I have photos of myself with my ex boyfriends all over my home. My husband likes it cause he says it’s part of my history.
In all seriousness I’ve had babies in my audience before and it is genuinely a nightmare. They don’t get any of your school material and they can’t give you a standing ovation. Pathetic.
Mom, look at my diarrhea.
— My 5yo holding up the diary I bought him at his school’s Scholastic book fair
Nurse: What happened to your FINGERS?
Me: You know those chefs who cut up vegetables real fast?
N: Yes?
M: I can’t do that.
Why do they ask your job on gameshows? It’s the least interesting thing about you. Ask people their favourite dinosaur.
Science: Domesticated dogs are most closely related to gray wolves.

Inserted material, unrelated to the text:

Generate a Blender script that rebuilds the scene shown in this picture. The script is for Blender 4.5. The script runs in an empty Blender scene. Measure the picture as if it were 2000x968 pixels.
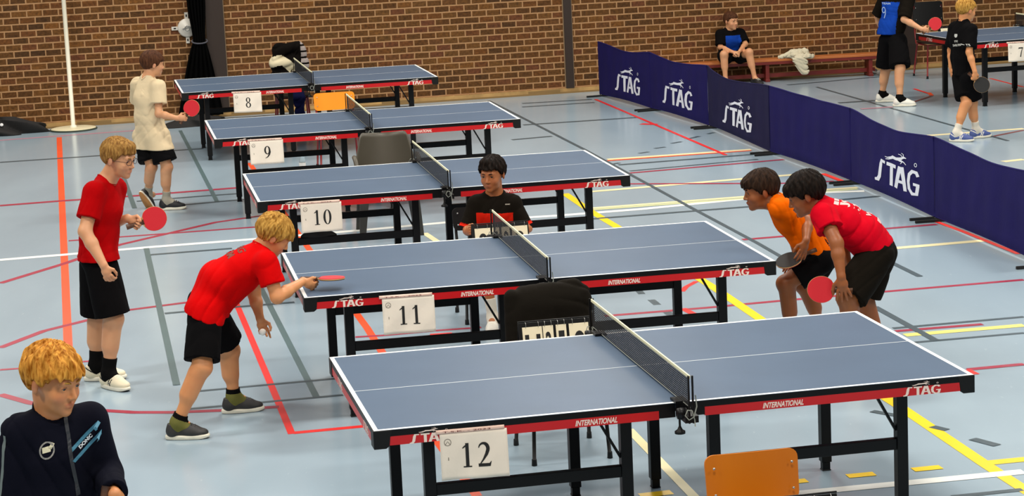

My dog: please break this treat into much smaller pieces
16: ‘What’s an inheritance tax?’
Me: ‘Nothing you need to be concerned about.’
Hey everybody, I just finished the 30 day yoga challenge and it was easier than I expected. In fact, I bet I could go another 30 days without doing yoga.
*Crawls into bed, hides under the covers in foetal position*
Wife: What’s wrong? Did you only get four stars in a Just Dance song?
Me: it was hard
Me: I bought a Twix for us to share.
Wife: Thanks, but you know I don’t like Twix.
Me: *already shoving both pieces into my mouth* Oh no, I forgot.
bury ourselves
Was standing in my front yard this evening and some neighborhood kids tried to deflate me.
(first date)
Her: I work in a science lab.
Me: (trying to impress) I donated my brain for research.
Let’s bring back the word HOOTENANNY
Salad is by far the lamest type of bar.
The most frustrating thing I’ve ever tried to do was throw away a trash can.
*kicks door down*
*realizes its the wrong house*
*leaves*
*comes back with tool bag*
*fixes door*
*apologizes*
I made my preteen wear long pants in freezing weather this morning and subsequently ruined his “street cred”
The face palm is the only houseplant you can’t kill
God I hate these crossword puzzles
Does anyone know a 3 letter word for “Father”?
13yo finally got a ps5, so I only expect to see him at mealtimes or holidays until his 14th birthday
I’m still in disbelief that 9/11 coincidentally happened on September 11 (9/11)
They say children are a gift from god. I’m totally wide-open to regifting.
Occasionally I just fall behind on something people are talking about and make a note to catch up when I have time. I’m off work this week and now understand that NYT Connections is not a dating app.
THE 3 PEOPLE IN EVERY CHIPOTLE LINE:
– guy ordering for his whole office who takes forever
– white lady who’s never been there before and doesn’t like spicy food. ends up getting a bowl of white rice and chicken
– guy who leans over sneeze-guard and is shouty about his order
A birth control commercial with a kid in the backseat screaming “WHAT’S THAT” and a driving parent yelling “I CAN’T SEE WHAT YOU’RE POINTING AT” repeat until everyone is crying
This chapter of my life is called.
“Pushing a pull door”
[First day working in forensics]
Boss: I need you to dust for prints.
Me: Doesn’t Prince have his own cleaner. And didn’t he die 4 years ago?
Boss: No, you moron. Dust for fingerprints.
Me: Oh right, yeah. My bad.
Boss: Then I need you to vacuum for Sting.
Me: Wait, what?!
Lost the library card. Been missing over a month.
Went and got a new library card.
Came home, put library card in a safe place and found old library card in the same spot.